In March 2024, Task Force 99 conducted a flight assessment of a 3D printed drone designed on software manufactured by Texas-based Titan Dynamics, which makes and sells aerospace battlefield simulation software and unmanned aerial vehicle (UAV) designs. Task Force 99 and Blue Horizons, an elite Air Force research organization, only began prototyping the drone the month prior.

The day after that initial flight assessment, the group was already testing another drone, one designed and printed in less than two days. The second drone carried a “mock first-aid care package over 30 miles,” demonstrating precisely the battlefield potential that its creators had been hoping for.

Colonel Jeffrey Digsby has since taken over Task Force 99, and recently told Defense One that the group “has a three-year ‘strategic workforce plan’” that the group expects will be integrated with DoD groups undertaking similar efforts in the US. Along those lines, Col. Digsby sees Task Force 99 as a linchpin within the Air Force’s ever-evolving “global innovation ecosystem”:

“We absolutely started to move into operationalizing this task force and we’ve really been pushing the limits with autonomous operations,” Digsby said, “and quite frankly, we’re on the cutting edge of [AI] integration for small UAS [uncrewed aerial] platforms. When you look at the technology that delivers those attritable, autonomous, and persistent [intelligence, surveillance, and reconnaisance] capabilities, it’s the real world of operations that we’re doing here and some of the experiments that we’re conducting…are going to feed the Replicator program…”

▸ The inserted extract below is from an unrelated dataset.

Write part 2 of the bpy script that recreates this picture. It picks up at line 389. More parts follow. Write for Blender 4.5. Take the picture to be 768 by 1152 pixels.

Significantly, the Air Force’s Replicator initiative — first announced in August 2023 — aims to “deliver all-domain attritable autonomous (ADA2) systems…by August 2025.” While challenges with Replicator were reported at the end of last year, DoD recently confirmed that the first batch of deliveries related to the program were delivered in early May.

According to Task Force 99, the group can reduce the cost of small attritable drone production by up to 95 percent, compared to existing methods. This is especially important given the particular set of geopolitical issues driving tensions in Task Force 99’s general regional vicinity: Houthis have reportedly shot down six Reaper drones since last fall.

With each Reaper carrying a price tag of around $30 million, there’s clearly a priority for the US to find ways to achieve the same performance with smaller, cheaper hardware. In the context of Col. Digsby’s comment about integrating Task Force 99’s work with the USAF global innovation ecosystem, this represents precisely the sort of opportunity to leverage distributed 3D printing that I discussed in a January post about the Red Sea supply chain disruptions.